The 13 police officers at issue have not been charged and are still on the job as if nothing has happened.
McGinty, 62, is a crafty White Democratic politician that people in general either love or love to hate who has some inroads to the Black community through a few Black leaders and a handful of Black elected officials , and the Cuyahoga County Democratic Party. He has reluctantly refused to seek a possible Cuyahoga County Grand Jury indictment against the 13 White cops that killed Russell and Williams and has, during the Ariel Castro case and otherwise, publicly, and via press conferences, commended Cleveland police and the Cuyahoga County Sheriff's Office. And he has used employees from his office like Lilly Miller to call Blacks "nigger" on the Internet and to demand that they be hanged if they complain about him, and will also allegedly harass them further through Cuyahoga County Common Pleas Judge Brian Corrigan, a drunk on the bench who just this year was convicted of DUI.
McGinty is a former common pleas judge himself who was elected for the first time just last year, and after Bill Mason resigned to become a partner with the Cleveland based office of the law firm of Bricker and Eckler.
A popular Democrat too, Mason left the county prosecutor's office after two terms, and toward the end of the second one. He left amid conclusion of a county public corruption probe spearheaded by the FBI and pushed by the Plain Dealer Newspaper, and Republicans, one that targeted Democrats, and rightfully so in many instances, some said, but not to the extent that county Republicans have been squeaky clean. And that probe netted prison for some of the more than 60 of them that, among others, were mainly businessman, two former common pleas judges, and former county commissioner Jimmy
Dimora and former county auditor Frank Russo, both once powerful with the county Democratic party.
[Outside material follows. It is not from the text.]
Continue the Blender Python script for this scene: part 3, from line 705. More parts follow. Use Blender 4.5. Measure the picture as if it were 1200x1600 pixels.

Dimora is serving what some say is a prejudicial 28 -year sentence on racketeering convictions and a host of other federal charges. A few others believe the popular Dimora, a former Bedford Heights mayor and one time chair of the Cuyahoga County Democratic party, got what he deserved.
A assistant county prosecutor and common pleas judge for nearly 17 years before he was elected to county prosecutor , McGinty was probably the most controversial on the 34-member predominantly White Cuyahoga County Court of Common Pleas bench.
But the cops have influence too, particularly the Cleveland Police Patrolmen's Association, which is led by controversial president Jeffrey Follmer, a strong union head, and a deviant one if it is necessary to protect the interests of the larger membership.
But that did not stop greater Cleveland's Black clergy from taking on Cleveland police at the East Cleveland August 2 violence against women rally, though police from neither Cleveland nor East Cleveland were there
"What about the 13 murders, what about the 13 killers,?" asked Bishop Ward at the rally. "Those 13 officers should be riding with Sowell, Castro and Madison for the injustice done."
Black elected officials in attendance at the rally include East Cleveland City Council President Dr. Joy Jordan, East Cleveland Councilman Nate Martin, and Cleveland Ward 6 Councilwoman Mamie Mitchell.
Other Black Clergy there include Baptist Ministers Conference President David Hunter, who is pastor of Bright Star Missionary Baptist Church in East Cleveland, East Cleveland Concerned Pastors for Progress President Shawn Braxton, who is pastor of New Life Cathedral Church in East Cleveland, and the Reverends Henry Gates and Aaron Phillips.
Activists that rallied include Kathy Wray Coleman, Art McKoy, Khalid Samad, Al Porter, Ada Averyhart, Amy Hurd, Donna Walker-Brown, Richard Peery, Charlie Bibb, Griot Y-Von, the Rev. Pamela Pinkney, Willie Stokes, Patricia Rowell, Bill Swain, and Dr. Stewart and Valerie Robinson.